Isso não é pouco punk?
Achas? Identifico-me muito com o punk de Nova Iorque, não me identifico puto com o punk inglês. E o punk de Nova Iorque quando apareceu, podiam ser os Blondie, os Ramones, os Talking Heads, podiam ser mil bandas que não tinham absolutamente nada a ver umas com as outras. As sonoridades eram diferentes. Percebo o que estás a dizer, mas para mim o punk tem muito mais a ver com o DIY e com a experimentação em si do que um gajo autolimitar-se a determinadas coisas porque é punk.
A forma de fazer música também mudou?
A música está a mudar e vai mudar para sempre. Isto já não vai andar para trás e o rock ‘n’ roll nunca mais vai voltar a ser o que foi ou a música popular nunca mais vai voltar a ser o que foi. Quando começaram a aparecer as primeiras guitarras eléctricas e os primeiros amplificadores, toda a gente que tocava guitarras acústicas e atrás disso achava que as guitarras eléctricas eram uma cagada e que os gajos que as tocavam eram uns “tanguistas”, que era muito mais fácil tocar eléctricas do que acústicas. Houve sempre muita gente a olhar para isto de maneira errada. Quero acreditar que os putos hão de arranjar maneira de fazer rock ‘n’ roll se calhar com sintetizadores, não sei… Ao mesmo tempo que pode ser mais simples começares a fazer alguma coisa com plugins, não é assim tão simples chegares a uma sonoridade que é exactamente tua. Ou seja, o trabalho para fazeres uma coisa válida no que quer que seja tem que ser sempre grande.
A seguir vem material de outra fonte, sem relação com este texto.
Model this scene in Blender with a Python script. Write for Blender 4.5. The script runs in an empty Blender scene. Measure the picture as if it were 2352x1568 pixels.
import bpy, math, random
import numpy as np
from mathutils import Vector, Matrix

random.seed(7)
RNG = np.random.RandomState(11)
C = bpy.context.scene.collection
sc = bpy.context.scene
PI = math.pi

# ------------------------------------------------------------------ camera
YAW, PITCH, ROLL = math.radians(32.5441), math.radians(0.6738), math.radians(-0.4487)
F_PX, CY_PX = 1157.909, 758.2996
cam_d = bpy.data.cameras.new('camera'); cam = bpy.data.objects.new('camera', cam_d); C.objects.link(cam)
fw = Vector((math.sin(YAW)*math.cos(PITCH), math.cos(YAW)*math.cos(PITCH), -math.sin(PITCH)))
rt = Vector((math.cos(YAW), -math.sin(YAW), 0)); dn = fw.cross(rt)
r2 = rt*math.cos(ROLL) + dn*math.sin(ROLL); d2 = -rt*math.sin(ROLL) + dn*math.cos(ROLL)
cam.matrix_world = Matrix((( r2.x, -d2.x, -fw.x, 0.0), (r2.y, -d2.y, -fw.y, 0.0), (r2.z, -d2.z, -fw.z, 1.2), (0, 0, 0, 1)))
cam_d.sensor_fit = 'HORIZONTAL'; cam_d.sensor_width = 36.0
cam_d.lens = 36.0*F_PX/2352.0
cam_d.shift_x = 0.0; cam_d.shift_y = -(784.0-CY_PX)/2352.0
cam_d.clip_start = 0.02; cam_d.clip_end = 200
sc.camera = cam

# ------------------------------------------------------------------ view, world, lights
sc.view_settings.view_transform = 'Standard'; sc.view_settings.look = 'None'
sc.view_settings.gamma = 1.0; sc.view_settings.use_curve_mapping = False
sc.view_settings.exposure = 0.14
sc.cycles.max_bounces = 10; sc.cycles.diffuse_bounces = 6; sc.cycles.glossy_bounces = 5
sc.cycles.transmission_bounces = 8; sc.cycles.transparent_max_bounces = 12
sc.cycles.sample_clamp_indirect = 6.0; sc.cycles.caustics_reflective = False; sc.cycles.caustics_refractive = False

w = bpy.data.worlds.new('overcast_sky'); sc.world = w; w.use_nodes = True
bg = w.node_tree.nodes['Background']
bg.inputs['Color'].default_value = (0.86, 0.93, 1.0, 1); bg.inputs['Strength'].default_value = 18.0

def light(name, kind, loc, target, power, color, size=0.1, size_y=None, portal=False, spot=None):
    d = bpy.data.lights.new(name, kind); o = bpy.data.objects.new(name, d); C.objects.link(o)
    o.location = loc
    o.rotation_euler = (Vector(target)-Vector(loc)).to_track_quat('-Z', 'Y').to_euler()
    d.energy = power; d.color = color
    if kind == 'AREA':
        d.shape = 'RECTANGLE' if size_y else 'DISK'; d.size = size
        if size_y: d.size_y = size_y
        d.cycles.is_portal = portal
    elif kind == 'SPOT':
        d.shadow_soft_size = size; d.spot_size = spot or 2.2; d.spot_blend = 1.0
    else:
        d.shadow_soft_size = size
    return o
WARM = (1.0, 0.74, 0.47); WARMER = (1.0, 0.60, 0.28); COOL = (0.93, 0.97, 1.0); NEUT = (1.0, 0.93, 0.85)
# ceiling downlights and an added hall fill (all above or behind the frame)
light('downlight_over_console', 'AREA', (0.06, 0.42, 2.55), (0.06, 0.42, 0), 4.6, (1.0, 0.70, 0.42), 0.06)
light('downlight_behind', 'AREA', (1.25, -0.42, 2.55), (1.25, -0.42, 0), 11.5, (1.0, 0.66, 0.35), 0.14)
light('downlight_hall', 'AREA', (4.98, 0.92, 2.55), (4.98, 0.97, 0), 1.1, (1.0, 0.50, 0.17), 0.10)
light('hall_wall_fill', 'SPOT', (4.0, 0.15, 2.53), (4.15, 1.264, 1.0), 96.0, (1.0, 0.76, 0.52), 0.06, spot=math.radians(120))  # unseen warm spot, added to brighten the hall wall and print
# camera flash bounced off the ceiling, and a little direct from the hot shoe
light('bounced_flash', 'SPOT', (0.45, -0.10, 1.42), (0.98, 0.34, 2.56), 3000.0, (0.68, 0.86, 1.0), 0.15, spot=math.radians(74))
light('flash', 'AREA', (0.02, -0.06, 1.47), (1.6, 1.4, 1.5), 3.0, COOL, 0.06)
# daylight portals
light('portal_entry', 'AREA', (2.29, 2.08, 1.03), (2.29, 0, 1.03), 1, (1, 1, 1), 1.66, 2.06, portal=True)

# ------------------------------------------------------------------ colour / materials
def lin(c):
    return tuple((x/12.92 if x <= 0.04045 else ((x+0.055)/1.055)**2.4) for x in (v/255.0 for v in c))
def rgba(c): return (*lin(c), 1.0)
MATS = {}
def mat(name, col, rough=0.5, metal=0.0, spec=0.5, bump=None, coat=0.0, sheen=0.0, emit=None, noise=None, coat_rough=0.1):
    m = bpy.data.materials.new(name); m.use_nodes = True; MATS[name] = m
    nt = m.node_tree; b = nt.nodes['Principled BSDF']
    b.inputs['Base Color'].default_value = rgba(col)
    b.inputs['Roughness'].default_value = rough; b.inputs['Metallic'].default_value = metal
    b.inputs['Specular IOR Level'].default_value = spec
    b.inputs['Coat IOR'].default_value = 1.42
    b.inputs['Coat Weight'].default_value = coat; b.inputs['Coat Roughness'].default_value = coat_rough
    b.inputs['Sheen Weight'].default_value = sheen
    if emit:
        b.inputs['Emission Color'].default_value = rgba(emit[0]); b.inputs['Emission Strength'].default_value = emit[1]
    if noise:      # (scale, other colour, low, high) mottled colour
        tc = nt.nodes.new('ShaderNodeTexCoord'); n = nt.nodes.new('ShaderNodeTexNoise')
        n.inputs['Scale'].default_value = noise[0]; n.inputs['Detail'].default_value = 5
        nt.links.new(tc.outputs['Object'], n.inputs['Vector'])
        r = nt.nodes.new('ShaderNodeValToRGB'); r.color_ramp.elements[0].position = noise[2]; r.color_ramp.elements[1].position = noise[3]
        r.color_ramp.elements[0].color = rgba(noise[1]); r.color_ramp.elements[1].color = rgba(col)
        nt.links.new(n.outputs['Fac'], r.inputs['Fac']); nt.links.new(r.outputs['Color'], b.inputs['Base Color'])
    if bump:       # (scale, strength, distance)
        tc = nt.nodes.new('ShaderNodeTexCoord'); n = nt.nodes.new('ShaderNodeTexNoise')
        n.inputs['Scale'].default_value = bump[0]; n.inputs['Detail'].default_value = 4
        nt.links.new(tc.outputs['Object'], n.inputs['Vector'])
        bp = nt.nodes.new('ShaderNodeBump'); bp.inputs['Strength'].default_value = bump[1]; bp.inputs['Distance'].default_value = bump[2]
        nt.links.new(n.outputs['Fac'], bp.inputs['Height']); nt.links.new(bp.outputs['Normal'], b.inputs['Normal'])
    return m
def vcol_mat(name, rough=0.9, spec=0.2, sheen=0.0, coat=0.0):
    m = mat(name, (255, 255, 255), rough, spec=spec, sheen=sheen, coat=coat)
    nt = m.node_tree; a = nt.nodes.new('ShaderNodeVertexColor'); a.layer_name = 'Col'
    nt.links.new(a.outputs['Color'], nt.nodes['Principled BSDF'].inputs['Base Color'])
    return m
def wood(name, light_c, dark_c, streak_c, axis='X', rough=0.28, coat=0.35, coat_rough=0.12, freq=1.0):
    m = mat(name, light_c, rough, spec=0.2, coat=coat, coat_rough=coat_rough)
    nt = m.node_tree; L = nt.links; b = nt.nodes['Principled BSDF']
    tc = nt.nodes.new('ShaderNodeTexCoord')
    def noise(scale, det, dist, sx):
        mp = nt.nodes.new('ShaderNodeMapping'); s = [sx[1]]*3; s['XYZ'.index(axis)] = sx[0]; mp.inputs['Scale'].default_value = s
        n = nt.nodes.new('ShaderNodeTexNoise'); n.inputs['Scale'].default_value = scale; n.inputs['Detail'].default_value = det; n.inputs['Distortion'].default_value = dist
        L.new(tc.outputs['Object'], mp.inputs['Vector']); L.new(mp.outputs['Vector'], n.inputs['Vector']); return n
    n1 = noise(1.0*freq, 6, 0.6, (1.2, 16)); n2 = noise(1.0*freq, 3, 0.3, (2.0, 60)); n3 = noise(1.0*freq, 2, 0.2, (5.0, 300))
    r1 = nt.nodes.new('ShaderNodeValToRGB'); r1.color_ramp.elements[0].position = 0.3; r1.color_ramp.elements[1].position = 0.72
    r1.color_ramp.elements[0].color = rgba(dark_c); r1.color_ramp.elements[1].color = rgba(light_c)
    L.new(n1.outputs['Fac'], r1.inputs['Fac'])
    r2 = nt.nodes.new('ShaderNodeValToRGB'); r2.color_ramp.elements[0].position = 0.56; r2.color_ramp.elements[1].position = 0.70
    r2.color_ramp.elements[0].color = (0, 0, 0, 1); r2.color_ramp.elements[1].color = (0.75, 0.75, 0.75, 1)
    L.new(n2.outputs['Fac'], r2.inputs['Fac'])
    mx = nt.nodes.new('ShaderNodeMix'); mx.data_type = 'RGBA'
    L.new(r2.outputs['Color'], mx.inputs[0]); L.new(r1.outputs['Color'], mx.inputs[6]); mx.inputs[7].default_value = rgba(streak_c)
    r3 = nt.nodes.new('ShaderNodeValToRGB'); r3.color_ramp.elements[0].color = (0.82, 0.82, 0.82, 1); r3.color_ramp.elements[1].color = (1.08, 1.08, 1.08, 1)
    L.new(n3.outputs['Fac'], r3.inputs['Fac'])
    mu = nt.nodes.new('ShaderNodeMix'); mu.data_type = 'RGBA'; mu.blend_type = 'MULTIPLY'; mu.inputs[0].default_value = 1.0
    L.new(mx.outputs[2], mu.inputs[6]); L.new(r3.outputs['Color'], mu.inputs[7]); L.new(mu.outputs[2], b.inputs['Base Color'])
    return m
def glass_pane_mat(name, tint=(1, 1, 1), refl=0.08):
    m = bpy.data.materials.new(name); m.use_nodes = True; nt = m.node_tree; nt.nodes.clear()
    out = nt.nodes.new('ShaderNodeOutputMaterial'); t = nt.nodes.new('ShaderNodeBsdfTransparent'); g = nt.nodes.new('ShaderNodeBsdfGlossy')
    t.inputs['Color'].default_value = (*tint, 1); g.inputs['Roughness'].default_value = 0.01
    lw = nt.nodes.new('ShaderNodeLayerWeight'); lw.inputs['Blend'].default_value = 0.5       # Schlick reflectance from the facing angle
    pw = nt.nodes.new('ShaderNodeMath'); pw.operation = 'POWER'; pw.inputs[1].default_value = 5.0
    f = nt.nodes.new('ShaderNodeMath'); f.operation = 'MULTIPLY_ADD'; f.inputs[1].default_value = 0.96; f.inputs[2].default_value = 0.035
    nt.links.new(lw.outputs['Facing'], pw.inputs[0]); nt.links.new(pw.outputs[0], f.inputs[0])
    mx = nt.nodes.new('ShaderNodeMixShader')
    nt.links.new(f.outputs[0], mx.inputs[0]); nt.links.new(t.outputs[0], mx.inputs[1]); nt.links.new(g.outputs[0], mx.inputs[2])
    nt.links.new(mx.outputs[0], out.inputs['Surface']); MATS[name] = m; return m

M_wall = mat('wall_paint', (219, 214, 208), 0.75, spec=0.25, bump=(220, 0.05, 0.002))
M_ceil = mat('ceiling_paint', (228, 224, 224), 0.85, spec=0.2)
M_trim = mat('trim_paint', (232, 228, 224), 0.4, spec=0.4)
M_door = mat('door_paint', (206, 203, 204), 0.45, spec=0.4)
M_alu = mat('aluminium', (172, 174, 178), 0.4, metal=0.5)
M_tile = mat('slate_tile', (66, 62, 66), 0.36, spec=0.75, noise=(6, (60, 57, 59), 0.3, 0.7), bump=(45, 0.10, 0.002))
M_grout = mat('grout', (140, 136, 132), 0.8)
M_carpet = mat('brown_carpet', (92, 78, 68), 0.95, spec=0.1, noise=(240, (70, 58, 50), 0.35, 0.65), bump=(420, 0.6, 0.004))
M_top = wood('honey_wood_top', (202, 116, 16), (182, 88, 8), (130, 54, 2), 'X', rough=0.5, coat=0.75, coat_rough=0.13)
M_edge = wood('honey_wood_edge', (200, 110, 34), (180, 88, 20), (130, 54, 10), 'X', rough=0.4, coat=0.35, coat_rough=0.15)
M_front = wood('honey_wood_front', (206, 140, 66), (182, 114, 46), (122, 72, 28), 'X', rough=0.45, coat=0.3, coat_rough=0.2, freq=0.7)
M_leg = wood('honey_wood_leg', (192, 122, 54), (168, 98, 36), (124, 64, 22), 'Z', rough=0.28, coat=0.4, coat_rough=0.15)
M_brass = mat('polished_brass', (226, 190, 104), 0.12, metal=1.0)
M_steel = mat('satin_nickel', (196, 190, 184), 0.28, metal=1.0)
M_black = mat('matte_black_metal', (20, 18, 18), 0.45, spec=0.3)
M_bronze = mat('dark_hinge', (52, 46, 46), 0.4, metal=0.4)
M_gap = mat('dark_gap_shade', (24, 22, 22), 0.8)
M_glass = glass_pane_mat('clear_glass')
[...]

Há-de haver sempre aquele gajo que tem um talento inato e consegue, sem nada, fazer uma coisa incrível. Mas esse gajo vai sempre fazer uma coisa inacreditável, quer seja com uma guitarra, um piano ou carregar num botão só. Não quero ter aquele olhar negativo em relação a uma data de cenas que podem ser fixes. As guitarras hão de ter sempre o seu espaço. Não podes fazer com um sintetizador ou uma máquina a mesma coisa que fazes organicamente com uma guitarra. Deste excesso de informação digital e de facilidade digital que vai havendo, acho que vão nascer coisas boas e há sempre espaço para o orgânico.